O art. 5° da Constituição da República, inciso LXXIV, afirma que “o Estado prestará assistência jurídica integral e gratuita aos que comprovarem insuficiência de recursos;”.

Mais adiante, no artigo 134, a Constituição diz ainda o seguinte: “A Defensoria Pública é instituição essencial à função jurisdicional do Estado, incumbindo-lhe a orientação jurídica e a defesa, em todos os graus, dos necessitados, na forma do art. 5°, LXXIV”. Prevê ainda o mesmo artigo, em seu parágrafo 1°, a Lei Complementar, que foi sancionada pelo presidente da República em 12 de janeiro de 1994 (LC 80), que “Organiza a Defensoria Pública da União, do Distrito Federal e dos Territórios e prescreve normas gerais para sua organização nos Estados, e dá outras providências”.

A Defensoria Pública no Brasil nasceu em 5 de maio de 1897, quando um decreto instituiu a Assistência Judiciária no Distrito Federal, então cidade do Rio de Janeiro. Uma curiosa contradição na história do Brasil é que, exatamente nessa época em que se afirmava o princípio da igualdade no ordenamento jurídico nacional, o Estado brasileiro estava empenhado em uma luta de morte contra parte da população do próprio país, a Guerra de Canudos, que terminaria em outubro daquele ano com a eliminação física de todas as pessoas que ainda se encontravam no Arraial do Belo Monte, criado pelo beato Antônio Conselheiro, no sertão da Bahia.

A Constituição de 1988 garantiu o “direito de ter direitos”, uma vez que apenas a afirmação do princípio da igualdade de direitos pouco significaria. Assim, a Defensoria Pública é uma instituição fundamental para a democracia, a igualdade e a construção de uma sociedade justa. (MS)

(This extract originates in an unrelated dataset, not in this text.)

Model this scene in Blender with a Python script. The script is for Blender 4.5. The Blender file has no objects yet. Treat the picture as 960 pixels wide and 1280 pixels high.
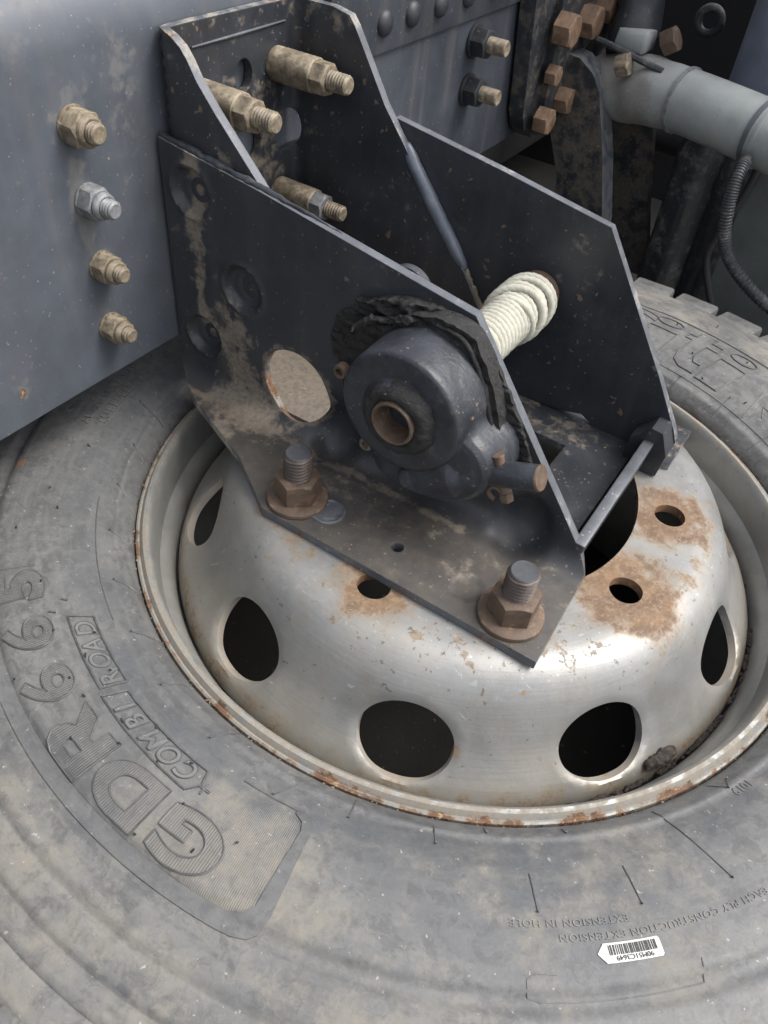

Personagem fácil de ser encontrado no ambiente da Defensoria Pública de Nova Friburgo, principalmente porque usa para trabalhar uma camiseta especial, em que consta escrito Pare de condenar! Você é o quê?, Maeli Cardoso de Oliveira, 45 anos, à esquerda, cumpre muito mais do que sua função, é um observador do drama vivido pelas pessoas que procuram a instituição, dando sempre a elas alguma orientação sobre o atendimento e, às vezes, até mais, torna-se uma espécie de companheiro com quem se pode conversar e falar da angústia vivida naquela situação.

“Aquelas simples portinhas ali têm coisas fantásticas”, diz ele, referindo-se às entradas dos escritórios onde as pessoas são atendidas. E conclui: “Vou para casa e fico meditando”. De uma dessas reflexões sai uma exclamação: “Como o povo precisa de um socorro!”. E é o que ele procura fazer, ajudar a dar esse socorro. Diz ainda: “A Defensoria é um órgão que aprendi a admirar.”